On Gratitude

silhouette of a person standing on a rock with the sunset in front of them

An encounter with a woman in Oregon has stuck with me. We didn’t even talk to her but an increasingly loud conversation she had with a woman at the front desk at a hotel, although brief, was memorable. 

We were checking in at a Best Western Plus and so was the guest, a woman around the age of 70. She asked about a microwave in the room and the woman at the front desk said there wasn’t one. The guest was shocked.

GUEST: “But this is a Best Western PLUS. The PLUS means you have a microwave! We were going to get some pizza!”

DESK: “I’m sorry Ma’am. None of our rooms have a microwave in them.”

GUEST: “But you’re a PLUS! I never imagined a PLUS wouldn’t include a microwave.”

DESK: “I’m on break in a half hour. No one delivers here but I’d be happy to bring you back a pizza, if you like.”

GUEST: “But we wanted to heat it up later in the MICROWAVE! How’r we gonna do that now?”

DESK: “I’m sorry Ma’am. There isn’t anything I can do about that, but I will get you a pizza, or maybe there’s something else you’d like?”

GUEST: “What I’d LIKE is a MICROWAVE in my ROOM!” She stomped out of the lobby.

DESK: ~soft sigh~

When the guest left, I complimented the employee for offering to spend her break getting pizza for this woman.
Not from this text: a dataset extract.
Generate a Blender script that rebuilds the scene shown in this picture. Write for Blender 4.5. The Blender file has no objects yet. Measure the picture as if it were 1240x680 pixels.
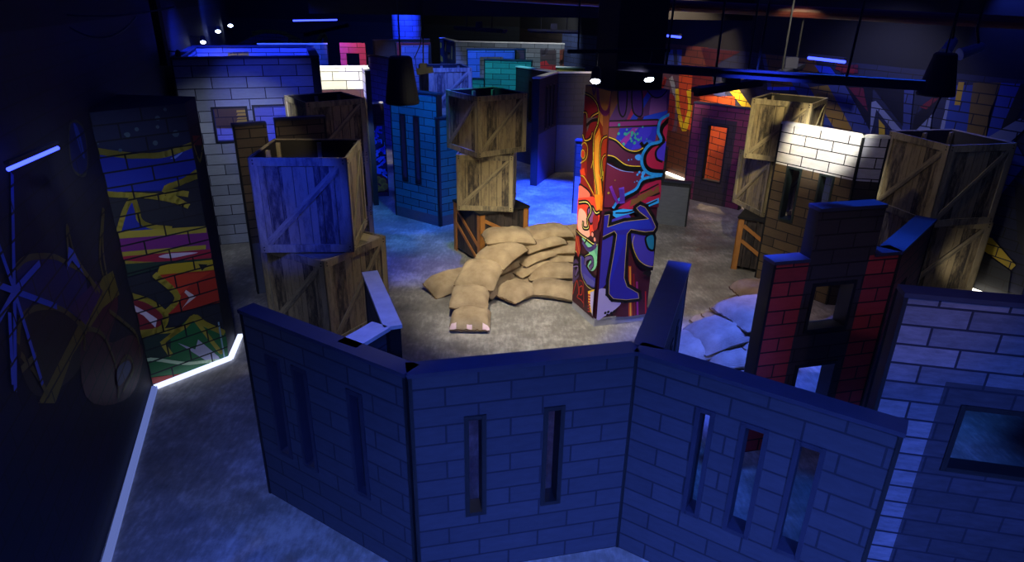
import bpy, math, random
from mathutils import Vector, Matrix, noise
from mathutils.geometry import tessellate_polygon
random.seed(7)
C = bpy.context.scene.collection
# ------------------------------------------------------------------ camera
H = 3.2; F = 795.0
_up = -Vector((589-620, 340-2200, -F)).normalized()
_fw = Vector((0, 0, -1.0)); _fw = (_fw - _fw.dot(_up)*_up).normalized()
_rt = _fw.cross(_up)
RM = Matrix((_rt, _fw, _up))
CAM = Vector((0, 0, H))
cd = bpy.data.cameras.new('camera'); cd.sensor_width = 36; cd.lens = F/1240*36; cd.clip_end = 200; cd.clip_start = 0.05
cam = bpy.data.objects.new('camera', cd); C.objects.link(cam)
cam.matrix_world = Matrix.Translation(CAM) @ RM.to_4x4()
bpy.context.scene.camera = cam
def ray(px, py): return RM @ Vector((px-620, 340-py, -F))
def G(px, py, z):
    d = ray(px, py); t = (z-H)/d.z; return Vector((d.x*t, d.y*t, z))

# ------------------------------------------------------------------ materials
def lin(c):
    o = []
    for v in c[:3]:
        v = v/255
        o.append(v/12.92 if v <= .04045 else ((v+.055)/1.055)**2.4)
    return (*o, 1)
class NT:
    def __init__(s, name):
        s.m = bpy.data.materials.new(name); s.m.use_nodes = True; s.t = s.m.node_tree
        s.b = s.t.nodes['Principled BSDF']
    def n(s, typ, **kw):
        x = s.t.nodes.new(typ)
        for k, v in kw.items(): setattr(x, k, v)
        return x
    def l(s, a, b): s.t.links.new(a, b)
    def math(s, op, a, b=None):
        x = s.n('ShaderNodeMath', operation=op)
        for i, v in enumerate((a, b)):
            if v is None: continue
            if isinstance(v, (int, float)): x.inputs[i].default_value = v
            else: s.l(v, x.inputs[i])
        return x.outputs[0]
    def mix(s, fac, a, b, bt='MIX'):
        x = s.n('ShaderNodeMix', data_type='RGBA', blend_type=bt)
        for i, v in ((0, fac), (6, a), (7, b)):
            if isinstance(v, (int, float)): x.inputs[i].default_value = v
            elif isinstance(v, tuple): x.inputs[i].default_value = v
            else: s.l(v, x.inputs[i])
        return x.outputs[2]
    def noise(s, vec, scale, detail=4, rough=.6):
        x = s.n('ShaderNodeTexNoise'); x.inputs['Scale'].default_value = scale
        x.inputs['Detail'].default_value = detail; x.inputs['Roughness'].default_value = rough
        if vec is not None: s.l(vec, x.inputs['Vector'])
        return x.outputs['Fac']
    def ramp(s, fac, stops):
        x = s.n('ShaderNodeValToRGB'); e = x.color_ramp.elements
        e[0].position, e[0].color = stops[0][0], stops[0][1]
        e[1].position, e[1].color = stops[-1][0], stops[-1][1]
        for p, c in stops[1:-1]:
            q = e.new(p); q.color = c
        s.l(fac, x.inputs[0]); return x.outputs[0]
    def uv(s): return s.n('ShaderNodeTexCoord').outputs['UV']
    def obj(s): return s.n('ShaderNodeTexCoord').outputs['Object']
    def scale(s, vec, sc):
        x = s.n('ShaderNodeMapping'); x.inputs['Scale'].default_value = sc; s.l(vec, x.inputs[0]); return x.outputs[0]
    def bump(s, h, d=.01, st=.4):
        x = s.n('ShaderNodeBump'); x.inputs['Distance'].default_value = d; x.inputs['Strength'].default_value = st
        s.l(h, x.inputs['Height']); s.l(x.outputs[0], s.b.inputs['Normal'])
def plain(name, col, rough=.6, metal=0, nz=.15, sc=12):
    k = NT(name); c = lin(col)
    f = k.noise(k.obj(), sc)
    k.l(k.ramp(f, [(.25, tuple(v*(1-nz) for v in c[:3])+(1,)), (.75, tuple(min(1, v*(1+nz)) for v in c[:3])+(1,))]), k.b.inputs['Base Color'])
    k.b.inputs['Roughness'].default_value = rough; k.b.inputs['Metallic'].default_value = metal
    return k.m
def emis(name, col, st):
    k = NT(name); k.b.inputs['Base Color'].default_value = (0, 0, 0, 1)
    k.b.inputs['Emission Color'].default_value = lin(col); k.b.inputs['Emission Strength'].default_value = st
    return k.m
def brick(name, c1, c2, mortar, row=.12, bw=.36, zones=(), rough=.7, msz=.006, streak=.25):
    """printed brick: zones = (u0,v0,u1,v1,c1,c2,brick?) painted in wall metres"""
    k = NT(name); uv = k.uv()
    def bt(a, b, mo):
        x = k.n('ShaderNodeTexBrick'); x.offset = .5
        k.l(uv, x.inputs['Vector']); x.inputs['Scale'].default_value = 1
        x.inputs['Color1'].default_value = lin(a); x.inputs['Color2'].default_value = lin(b); x.inputs['Mortar'].default_value = lin(mo)
        x.inputs['Brick Width'].default_value = bw; x.inputs['Row Height'].default_value = row
        x.inputs['Mortar Size'].default_value = msz; x.inputs['Mortar Smooth'].default_value = .1; x.inputs['Bias'].default_value = 0
        return x
    b0 = bt(c1, c2, mortar); col = b0.outputs['Color']
    sp = k.n('ShaderNodeSeparateXYZ'); k.l(uv, sp.inputs[0]); U, V = sp.outputs[0], sp.outputs[1]
    for z in zones:
        u0, v0, u1, v1, a, b = z[:6]
        m = k.math('MULTIPLY', k.math('MULTIPLY', k.math('GREATER_THAN', U, u0), k.math('LESS_THAN', U, u1)),
                   k.math('MULTIPLY', k.math('GREATER_THAN', V, v0), k.math('LESS_THAN', V, v1)))
        if len(z) > 6 and not z[6]: c = lin(a)
        else: c = bt(a, b, mortar).outputs['Color']
        col = k.mix(m, col, c)
    f = k.noise(k.scale(uv, (6, 20, 1)), 1.5, 5, .7)
    g = k.ramp(f, [(.3, (1-streak,)*3+(1,)), (.7, (1, 1, 1, 1))])
    col = k.mix(1.0, col, g, 'MULTIPLY')
    k.l(col, k.b.inputs['Base Color']); k.b.inputs['Roughness'].default_value = rough
    return k.m
def paint(name, col, lines=True, row=.12, bw=.36, mort=(4, 4, 8), rough=.55):
    k = NT(name); c = lin(col)
    if lines:
        x = k.n('ShaderNodeTexBrick'); x.offset = .5; k.l(k.uv(), x.inputs['Vector']); x.inputs['Scale'].default_value = 1
        x.inputs['Color1'].default_value = c; x.inputs['Color2'].default_value = tuple(v*.85 for v in c[:3])+(1,)
        x.inputs['Mortar'].default_value = lin(mort)
        x.inputs['Brick Width'].default_value = bw; x.inputs['Row Height'].default_value = row; x.inputs['Mortar Size'].default_value = .007
        k.l(x.outputs[0], k.b.inputs['Base Color'])
    else: k.b.inputs['Base Color'].default_value = c
    k.b.inputs['Roughness'].default_value = rough
    return k.m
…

It was more than generous but her act of kindness was completely lost on the guest. Instead of staying so fixated on the microwave, she could have chosen to stay somewhere else or accepted reality. The microwave wasn’t happening no matter what fuss she put up. Talk about a first world problem.

Maybe this woman didn’t encounter homeless people, drawn to the warmth of the Pacific in hopes of just staying alive. Maybe she was just having a bad day and this was one thing too many. It’s also possible that she doesn’t experience gratitude at all, or enough, because from where I stood, she seemed to have it pretty good in her one-night, microwave-less existence.

I hope I’m never so caught up in my own expectations that I miss a selfless act of generosity that’s right in front of me. However, we sometimes need people to behave this way in our presence to remind us of what’s important and to be aware of the kindness of others.

3 thoughts on “On Gratitude”

  1. The situation you describe, wasn’t one about microwaves, but one about perception and expectations as to what “plus” means and maybe even a little generational tossed in.

    The woman at the desk, did an excellent job in a no win situation

  2. I would love to see if this ungrateful heifer (to use a word my mom would attribute to women who cut her off in traffic, etc.) went online to dis the hotel for not having her blessed microwave. You could comment and say you witnessed the selflessness of the hotel desk clerk – but that would take a lot of sleuthing and time you don’t have. But honestly. Heating a baby bottle in the night? Maybe. (Although a sink full of hot water would do that). But a pizza? Just – no.